[Lines of data]
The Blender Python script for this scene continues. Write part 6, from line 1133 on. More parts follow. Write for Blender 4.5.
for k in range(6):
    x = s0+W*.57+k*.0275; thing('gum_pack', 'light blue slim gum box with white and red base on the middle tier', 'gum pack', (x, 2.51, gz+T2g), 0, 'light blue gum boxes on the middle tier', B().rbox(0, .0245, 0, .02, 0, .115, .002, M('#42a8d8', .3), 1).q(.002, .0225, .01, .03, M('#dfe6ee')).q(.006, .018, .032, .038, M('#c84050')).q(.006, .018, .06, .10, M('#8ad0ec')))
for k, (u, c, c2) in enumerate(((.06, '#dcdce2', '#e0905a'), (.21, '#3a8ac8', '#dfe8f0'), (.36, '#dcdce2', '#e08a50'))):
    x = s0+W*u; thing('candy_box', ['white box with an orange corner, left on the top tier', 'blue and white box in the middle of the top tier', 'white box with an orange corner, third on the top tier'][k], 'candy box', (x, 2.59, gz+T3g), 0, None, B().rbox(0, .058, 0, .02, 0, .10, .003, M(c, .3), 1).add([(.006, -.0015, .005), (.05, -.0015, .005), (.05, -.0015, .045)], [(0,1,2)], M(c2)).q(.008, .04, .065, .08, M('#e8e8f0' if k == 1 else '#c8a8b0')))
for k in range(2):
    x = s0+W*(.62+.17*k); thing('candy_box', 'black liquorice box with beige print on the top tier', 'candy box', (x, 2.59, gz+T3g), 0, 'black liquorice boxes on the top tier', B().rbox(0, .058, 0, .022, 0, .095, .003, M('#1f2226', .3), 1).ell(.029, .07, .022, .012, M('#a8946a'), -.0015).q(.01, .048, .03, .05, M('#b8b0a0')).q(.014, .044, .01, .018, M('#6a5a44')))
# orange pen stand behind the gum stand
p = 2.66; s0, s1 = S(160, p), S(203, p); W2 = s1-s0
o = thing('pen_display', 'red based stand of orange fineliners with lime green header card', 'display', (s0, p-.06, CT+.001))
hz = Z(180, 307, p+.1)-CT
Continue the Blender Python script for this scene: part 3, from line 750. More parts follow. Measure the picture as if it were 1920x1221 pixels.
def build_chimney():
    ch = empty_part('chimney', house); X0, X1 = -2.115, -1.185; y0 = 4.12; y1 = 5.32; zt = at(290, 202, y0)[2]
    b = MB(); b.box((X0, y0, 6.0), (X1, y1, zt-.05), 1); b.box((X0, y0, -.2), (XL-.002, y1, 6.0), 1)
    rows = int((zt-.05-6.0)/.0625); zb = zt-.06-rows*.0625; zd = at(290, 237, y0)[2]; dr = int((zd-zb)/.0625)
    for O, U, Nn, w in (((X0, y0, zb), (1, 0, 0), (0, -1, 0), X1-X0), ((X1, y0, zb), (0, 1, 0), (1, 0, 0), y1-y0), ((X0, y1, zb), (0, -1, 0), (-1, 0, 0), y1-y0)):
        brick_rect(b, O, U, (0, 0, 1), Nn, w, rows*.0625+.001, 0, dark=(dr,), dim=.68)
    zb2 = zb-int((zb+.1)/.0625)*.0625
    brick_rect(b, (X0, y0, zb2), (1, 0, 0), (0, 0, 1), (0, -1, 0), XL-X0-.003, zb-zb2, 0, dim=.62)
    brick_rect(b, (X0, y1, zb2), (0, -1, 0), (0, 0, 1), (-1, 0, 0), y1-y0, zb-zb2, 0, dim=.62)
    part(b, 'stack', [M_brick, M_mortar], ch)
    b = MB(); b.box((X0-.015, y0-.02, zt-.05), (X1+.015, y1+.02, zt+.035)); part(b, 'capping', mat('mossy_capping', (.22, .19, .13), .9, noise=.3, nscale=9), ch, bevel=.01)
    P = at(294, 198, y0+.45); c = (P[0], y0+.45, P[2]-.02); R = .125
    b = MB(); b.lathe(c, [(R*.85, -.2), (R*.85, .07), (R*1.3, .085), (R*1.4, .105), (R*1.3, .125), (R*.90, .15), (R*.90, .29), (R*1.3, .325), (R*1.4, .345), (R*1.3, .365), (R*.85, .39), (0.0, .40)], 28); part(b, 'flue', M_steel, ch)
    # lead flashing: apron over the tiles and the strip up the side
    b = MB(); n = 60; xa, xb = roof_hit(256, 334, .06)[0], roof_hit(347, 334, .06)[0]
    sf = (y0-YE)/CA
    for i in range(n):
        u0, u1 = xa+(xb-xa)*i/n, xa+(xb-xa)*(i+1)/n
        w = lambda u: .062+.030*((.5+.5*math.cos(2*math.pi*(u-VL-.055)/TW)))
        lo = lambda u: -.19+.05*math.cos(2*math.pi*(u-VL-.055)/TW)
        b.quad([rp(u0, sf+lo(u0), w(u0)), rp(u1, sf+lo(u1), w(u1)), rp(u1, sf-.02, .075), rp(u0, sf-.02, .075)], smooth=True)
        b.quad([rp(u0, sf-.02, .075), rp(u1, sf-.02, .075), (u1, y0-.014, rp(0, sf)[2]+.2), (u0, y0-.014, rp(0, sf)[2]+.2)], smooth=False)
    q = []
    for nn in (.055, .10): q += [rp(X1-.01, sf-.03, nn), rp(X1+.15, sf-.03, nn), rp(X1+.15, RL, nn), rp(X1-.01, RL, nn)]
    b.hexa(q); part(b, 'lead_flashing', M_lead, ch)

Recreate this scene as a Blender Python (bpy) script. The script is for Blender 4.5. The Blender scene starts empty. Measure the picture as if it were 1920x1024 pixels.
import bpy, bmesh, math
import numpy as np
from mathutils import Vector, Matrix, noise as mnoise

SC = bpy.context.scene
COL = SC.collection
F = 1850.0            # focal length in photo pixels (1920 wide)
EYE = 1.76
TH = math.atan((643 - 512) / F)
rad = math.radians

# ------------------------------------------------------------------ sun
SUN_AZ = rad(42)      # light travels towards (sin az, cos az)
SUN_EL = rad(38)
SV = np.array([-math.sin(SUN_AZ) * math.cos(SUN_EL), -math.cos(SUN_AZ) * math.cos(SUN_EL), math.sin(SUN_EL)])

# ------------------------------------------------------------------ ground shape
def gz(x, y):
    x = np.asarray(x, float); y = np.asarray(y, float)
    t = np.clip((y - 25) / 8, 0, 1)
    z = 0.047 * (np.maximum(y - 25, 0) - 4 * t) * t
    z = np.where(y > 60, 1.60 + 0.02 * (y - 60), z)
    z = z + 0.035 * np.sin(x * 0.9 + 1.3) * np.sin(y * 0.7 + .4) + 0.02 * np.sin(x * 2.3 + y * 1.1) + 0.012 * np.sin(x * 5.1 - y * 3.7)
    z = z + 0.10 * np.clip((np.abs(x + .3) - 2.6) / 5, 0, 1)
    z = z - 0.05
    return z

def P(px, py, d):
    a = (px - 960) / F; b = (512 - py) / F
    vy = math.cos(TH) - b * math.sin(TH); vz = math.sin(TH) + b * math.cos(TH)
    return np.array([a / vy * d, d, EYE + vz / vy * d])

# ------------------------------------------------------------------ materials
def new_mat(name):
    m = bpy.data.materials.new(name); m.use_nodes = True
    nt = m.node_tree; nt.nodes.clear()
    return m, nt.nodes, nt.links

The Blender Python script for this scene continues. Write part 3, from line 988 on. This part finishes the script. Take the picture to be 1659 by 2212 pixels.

▸ Goal
Identify each line containing the string "picture" and copy it out.

▸ Full answer
Continue the Blender Python script for this scene: part 3, from line 750. More parts follow. Measure the picture as if it were 1920x1221 pixels.
Recreate this scene as a Blender Python (bpy) script. The script is for Blender 4.5. The Blender scene starts empty. Measure the picture as if it were 1920x1024 pixels.
The Blender Python script for this scene continues. Write part 3, from line 988 on. This part finishes the script. Take the picture to be 1659 by 2212 pixels.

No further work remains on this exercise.